Per completezza, pare opportuno rammentare che la censura proposta dall'Ente impositore risulta fondata anche in considerazione della più recente, ma ormai consolidata, giurisprudenza della Suprema Corte in materia, secondo la quale "in tema di IRAP, i contributi erogati alle aziende territoriali per l'edilizia residenziale possono essere esclusi dalla base imponibile ove espressamente destinati dalla legge alla copertura di elementi reddituali negativi non ammessi in deduzione, ai sensi dell'art. 11, comma 3, del d.lgs. n. 446 del 1997, in quanto le disposizioni che escludono dal computo della base imponibile di una imposta dei componenti positivi del reddito" sono di stretta interpretazione, e non possono essere interpretate estensivamente, neppure potendo essere applicata l'analogia, Cass. sez. V, n. 4410 del 2019 (in senso conforme, cfr. anche Cass. sez. V, nn. 4411, 6468, e 6473 del 2019).

Il motivo di ricorso deve essere, pertanto, ritenuto fondato.

In conseguenza delle osservazioni che precedono, il ricorso deve essere accolto e, decidendo nel merito, questa Corte deve confermare l'assoggettamento dei contributi per cui è causa al tributo dell'Irap, e pertanto la legittimità del diniego opposto dall'Amministrazione finanziaria alla domanda di rimborso proposta dalla contribuente.
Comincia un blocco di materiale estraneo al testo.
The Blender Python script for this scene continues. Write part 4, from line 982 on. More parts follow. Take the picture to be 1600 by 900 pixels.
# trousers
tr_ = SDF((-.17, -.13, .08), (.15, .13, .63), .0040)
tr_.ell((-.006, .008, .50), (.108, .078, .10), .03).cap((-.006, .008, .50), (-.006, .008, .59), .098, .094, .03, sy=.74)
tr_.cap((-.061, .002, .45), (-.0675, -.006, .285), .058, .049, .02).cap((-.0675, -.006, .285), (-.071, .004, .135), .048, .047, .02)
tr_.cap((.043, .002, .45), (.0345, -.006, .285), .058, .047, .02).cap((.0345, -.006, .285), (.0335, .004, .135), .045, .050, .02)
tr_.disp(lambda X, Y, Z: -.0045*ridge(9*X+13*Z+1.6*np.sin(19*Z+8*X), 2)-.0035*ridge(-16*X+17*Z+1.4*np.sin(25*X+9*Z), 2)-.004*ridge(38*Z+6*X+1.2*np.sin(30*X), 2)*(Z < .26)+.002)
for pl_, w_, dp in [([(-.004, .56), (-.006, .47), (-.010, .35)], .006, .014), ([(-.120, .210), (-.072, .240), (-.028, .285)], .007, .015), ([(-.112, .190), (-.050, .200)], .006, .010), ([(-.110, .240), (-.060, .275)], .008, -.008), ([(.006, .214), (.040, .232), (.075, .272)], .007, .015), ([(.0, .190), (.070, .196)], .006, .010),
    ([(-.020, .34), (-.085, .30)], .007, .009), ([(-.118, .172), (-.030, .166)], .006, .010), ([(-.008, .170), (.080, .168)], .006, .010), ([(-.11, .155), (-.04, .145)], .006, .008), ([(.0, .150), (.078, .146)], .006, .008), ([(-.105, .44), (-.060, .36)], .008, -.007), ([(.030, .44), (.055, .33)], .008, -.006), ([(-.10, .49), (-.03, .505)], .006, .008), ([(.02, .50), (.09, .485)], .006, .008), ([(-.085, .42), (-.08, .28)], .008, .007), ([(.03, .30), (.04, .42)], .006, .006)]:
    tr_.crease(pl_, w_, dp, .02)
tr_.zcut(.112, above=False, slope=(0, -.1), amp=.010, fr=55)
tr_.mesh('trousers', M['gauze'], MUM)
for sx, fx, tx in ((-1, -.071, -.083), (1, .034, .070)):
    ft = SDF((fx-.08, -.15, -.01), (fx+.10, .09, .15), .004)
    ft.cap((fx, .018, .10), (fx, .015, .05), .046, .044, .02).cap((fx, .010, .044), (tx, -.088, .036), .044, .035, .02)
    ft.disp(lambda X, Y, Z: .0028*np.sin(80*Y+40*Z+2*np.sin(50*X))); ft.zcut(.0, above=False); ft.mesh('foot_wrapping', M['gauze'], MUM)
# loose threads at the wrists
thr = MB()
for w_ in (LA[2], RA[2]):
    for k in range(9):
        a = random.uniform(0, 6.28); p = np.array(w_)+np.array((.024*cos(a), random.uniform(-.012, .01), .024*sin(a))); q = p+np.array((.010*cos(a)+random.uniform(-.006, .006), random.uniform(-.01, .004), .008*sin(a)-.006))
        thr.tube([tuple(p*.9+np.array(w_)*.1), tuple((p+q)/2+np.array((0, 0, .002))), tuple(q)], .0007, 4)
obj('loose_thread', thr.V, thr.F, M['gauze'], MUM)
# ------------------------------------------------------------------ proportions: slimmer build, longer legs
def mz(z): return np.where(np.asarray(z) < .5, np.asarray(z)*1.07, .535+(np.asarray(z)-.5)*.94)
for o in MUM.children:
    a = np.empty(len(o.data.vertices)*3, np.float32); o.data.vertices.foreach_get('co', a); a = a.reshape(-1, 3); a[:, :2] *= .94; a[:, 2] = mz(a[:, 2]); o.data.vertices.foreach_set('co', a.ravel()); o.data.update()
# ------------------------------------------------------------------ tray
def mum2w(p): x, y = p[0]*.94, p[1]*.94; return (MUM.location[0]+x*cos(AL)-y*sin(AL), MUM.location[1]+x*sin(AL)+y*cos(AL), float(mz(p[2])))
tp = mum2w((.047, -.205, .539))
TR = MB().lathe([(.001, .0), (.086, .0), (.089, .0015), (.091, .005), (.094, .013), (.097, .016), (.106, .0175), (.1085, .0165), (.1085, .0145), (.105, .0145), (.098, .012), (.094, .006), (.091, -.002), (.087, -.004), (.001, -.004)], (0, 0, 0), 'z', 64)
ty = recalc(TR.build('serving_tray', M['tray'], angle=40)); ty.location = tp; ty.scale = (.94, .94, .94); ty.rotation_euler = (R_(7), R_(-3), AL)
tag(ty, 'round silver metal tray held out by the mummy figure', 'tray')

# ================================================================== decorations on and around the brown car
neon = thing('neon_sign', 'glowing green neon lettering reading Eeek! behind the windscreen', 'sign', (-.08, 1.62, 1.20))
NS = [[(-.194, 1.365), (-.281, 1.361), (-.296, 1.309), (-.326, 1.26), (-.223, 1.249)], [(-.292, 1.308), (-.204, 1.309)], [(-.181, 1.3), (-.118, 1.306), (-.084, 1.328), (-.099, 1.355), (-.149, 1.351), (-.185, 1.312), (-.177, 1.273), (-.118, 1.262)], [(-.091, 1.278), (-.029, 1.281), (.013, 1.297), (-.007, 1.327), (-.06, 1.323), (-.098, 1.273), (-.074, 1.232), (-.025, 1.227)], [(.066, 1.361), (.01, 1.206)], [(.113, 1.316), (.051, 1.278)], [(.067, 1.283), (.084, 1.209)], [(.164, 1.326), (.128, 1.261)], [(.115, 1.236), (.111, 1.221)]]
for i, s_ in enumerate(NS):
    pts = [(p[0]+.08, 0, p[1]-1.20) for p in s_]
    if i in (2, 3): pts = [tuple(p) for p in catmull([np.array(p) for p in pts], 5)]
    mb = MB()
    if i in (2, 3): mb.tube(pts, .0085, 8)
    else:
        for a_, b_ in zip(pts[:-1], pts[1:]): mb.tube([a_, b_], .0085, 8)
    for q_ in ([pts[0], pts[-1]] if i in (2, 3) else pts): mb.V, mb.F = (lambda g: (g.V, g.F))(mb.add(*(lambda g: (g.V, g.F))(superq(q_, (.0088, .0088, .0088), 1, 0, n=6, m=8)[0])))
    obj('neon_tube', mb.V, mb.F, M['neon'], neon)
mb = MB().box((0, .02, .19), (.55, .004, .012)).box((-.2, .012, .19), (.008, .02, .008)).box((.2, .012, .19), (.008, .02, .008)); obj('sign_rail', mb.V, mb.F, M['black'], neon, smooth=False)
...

La complessità della materia trattata, e l'intervenuto consolidamento dell'orientamento della giurisprudenza di legittimità in materia in epoca successiva alla proposizione del ricorso, inducono a ritenere equo disporre la compensazione delle spese di lite tra le parti in relazione all'intero processo.

 

P.Q.M.

 

Accoglie il ricorso proposto dall'Agenzia delle Entrate, cassa l'impugnata sentenza e, decidendo nel merito, rigetta l'originario ricorso proposto dalla controricorrente, confermando l’imponibilità ai fini Irap dei contributi ricevuti dall’A.T.E.R. per cui è processo.

Dichiara compensate fra le parti le spese di lite dell'intero processo.